Android 14 has been available on a variety of smartphones for a few months now, but it looks like new features and tweaks are still being discovered in this software. Now, a trusted source has revealed a rather handy feature to combat the effects of bloatware.

Android code sleuth Mishaal Rahman revealed on Patreon that Android 14 contains a feature that should reduce the memory and battery usage of pre-installed apps. More specifically, Rahman explains that Android 14 will “scan” system partitions upon first booting up. If a new app with a so-called “exported launcher activity” (an app that can be launched via a home screen icon) is detected during this scan, the app will be put into a “STOPPED” state until it’s opened by the user.

“This means that many preloaded apps that are launchable by the user won’t consume system resources until the user actually launches them,” the Android expert explains. He also points to Google’s description of the feature, which notes that it “significantly reduces the system resource (for example, memory or battery) usage.”
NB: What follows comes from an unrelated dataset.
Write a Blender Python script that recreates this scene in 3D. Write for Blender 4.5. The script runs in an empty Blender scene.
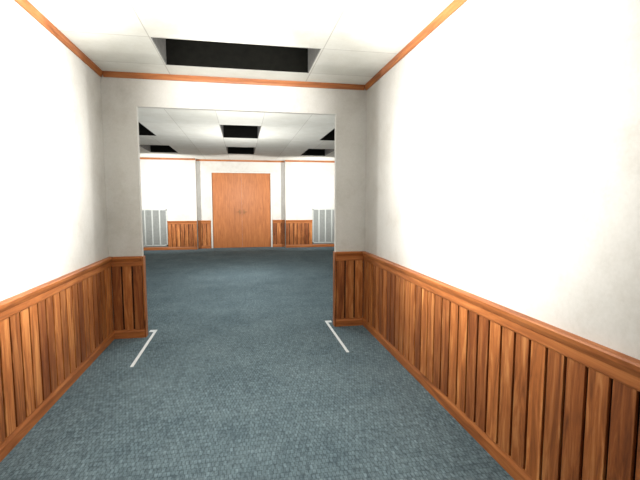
import bpy, math, random
from mathutils import Vector
random.seed(11)
S = bpy.context.scene
S.view_settings.view_transform = 'Standard'
S.view_settings.look = 'None'

def lin(c):
    c /= 255.0
    return c/12.92 if c <= 0.04045 else ((c+0.055)/1.055)**2.4
def rgb(r, g, b): return (lin(r), lin(g), lin(b), 1)

# ---------------------------------------------------------------- materials
def base(name, rough=0.8, spec=0.2):
    m = bpy.data.materials.new(name); m.use_nodes = True
    nt = m.node_tree; b = nt.nodes['Principled BSDF']
    b.inputs['Roughness'].default_value = rough
    b.inputs['Specular IOR Level'].default_value = spec
    return m, nt, b
def N(nt, t, **kw):
    n = nt.nodes.new(t)
    for k, v in kw.items():
        if k in n.inputs: n.inputs[k].default_value = v
        else: setattr(n, k, v)
    return n
def coords(nt, scale=(1, 1, 1), loc=(0, 0, 0)):
    tc = N(nt, 'ShaderNodeTexCoord'); mp = N(nt, 'ShaderNodeMapping')
    mp.inputs['Scale'].default_value = scale; mp.inputs['Location'].default_value = loc
    nt.links.new(tc.outputs['Object'], mp.inputs['Vector'])
    return mp.outputs['Vector']
def ramp(nt, fac, stops):
    r = N(nt, 'ShaderNodeValToRGB'); e = r.color_ramp.elements
    e[0].position, e[0].color = stops[0]; e[1].position, e[1].color = stops[-1]
    for p, c in stops[1:-1]:
        x = e.new(p); x.color = c
    nt.links.new(fac, r.inputs['Fac']); return r.outputs['Color']
def mul(nt, a, b, fac=1.0):
    m = N(nt, 'ShaderNodeMixRGB', blend_type='MULTIPLY'); m.inputs['Fac'].default_value = fac
    nt.links.new(a, m.inputs['Color1']); nt.links.new(b, m.inputs['Color2']); return m.outputs['Color']
def bump(nt, b, h, strength, dist=0.01):
    bp = N(nt, 'ShaderNodeBump'); bp.inputs['Strength'].default_value = strength; bp.inputs['Distance'].default_value = dist
    nt.links.new(h, bp.inputs['Height']); nt.links.new(bp.outputs['Normal'], b.inputs['Normal'])

def plaster():
    m, nt, b = base('plaster_white', 0.9, 0.1)
    n = N(nt, 'ShaderNodeTexNoise', Scale=1.9, Detail=9, Roughness=0.7)
    nt.links.new(coords(nt), n.inputs['Vector'])
    c = ramp(nt, n.outputs['Fac'], [(0.28, rgb(178, 174, 167)), (0.5, rgb(193, 191, 186)), (0.7, rgb(199, 197, 193))])
    n2 = N(nt, 'ShaderNodeTexNoise', Scale=45, Detail=5, Roughness=0.7)
    nt.links.new(coords(nt), n2.inputs['Vector'])
    c2 = ramp(nt, n2.outputs['Fac'], [(0.3, (0.93, 0.93, 0.92, 1)), (0.65, (1, 1, 1, 1))])
    nt.links.new(mul(nt, c, c2), b.inputs['Base Color'])
    bump(nt, b, n2.outputs['Fac'], 0.1, 0.004)
    return m
def wood(name, vertical, dark, mid, light):
    m, nt, b = base(name, 0.5, 0.3)
    sc = (14, 14, 1.3) if vertical == 'z' else ((1.2, 14, 14) if vertical == 'x' else (14, 1.2, 14))
    at = N(nt, 'ShaderNodeAttribute', attribute_name='tone')
    tc = N(nt, 'ShaderNodeTexCoord')
    off = N(nt, 'ShaderNodeVectorMath', operation='MULTIPLY_ADD')
    off.inputs[1].default_value = (1, 1, 1)
    sc2 = N(nt, 'ShaderNodeVectorMath', operation='SCALE'); sc2.inputs['Scale'].default_value = 9.0
    nt.links.new(at.outputs['Color'], sc2.inputs[0])
    nt.links.new(tc.outputs['Object'], off.inputs[0]); nt.links.new(sc2.outputs[0], off.inputs[2])
    mp = N(nt, 'ShaderNodeMapping'); mp.inputs['Scale'].default_value = sc
    nt.links.new(off.outputs[0], mp.inputs['Vector'])
    n = N(nt, 'ShaderNodeTexNoise', Scale=1.6, Detail=8, Roughness=0.65, Distortion=0.9)
    nt.links.new(mp.outputs['Vector'], n.inputs['Vector'])
    c = ramp(nt, n.outputs['Fac'], [(0.28, dark), (0.5, mid), (0.72, light)])
    tr = ramp(nt, at.outputs['Fac'], [(0.0, (0.55, 0.46, 0.41, 1)), (0.5, (0.84, 0.82, 0.8, 1)), (1.0, (1.15, 1.15, 1.12, 1))])
    nt.links.new(mul(nt, c, tr), b.inputs['Base Color'])
    bump(nt, b, n.outputs['Fac'], 0.15, 0.004)
    return m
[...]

How will this work in practice?

Google indeed plans to enable this feature by default in AOSP, but it will apparently allow Android OEMs to opt-out if they wish. OEMs can also opt into the feature but add specific preloaded apps to an allowlist so they can consume system resources without being launched first.

Interestingly, Rahman noted that the GMS bundle given to OEMs to integrate into their software contains several Google apps that are allowlisted. These include Chrome, the Play Store, Photos, Files, YouTube Music, Contacts, and more. This makes sense for most Google apps, as barring some of them from accessing system resources could have a serious effect on functionality (e.g. contact syncing, automatic app updates, general data syncing).

Either way, this seems like a great way to combat the effects of pre-installed apps. But we do hope that OEMs actually adopt the feature, even if they end up allowlisting some of their own apps. After all, what’s the point of offering a feature like this if Android manufacturers don’t hop aboard?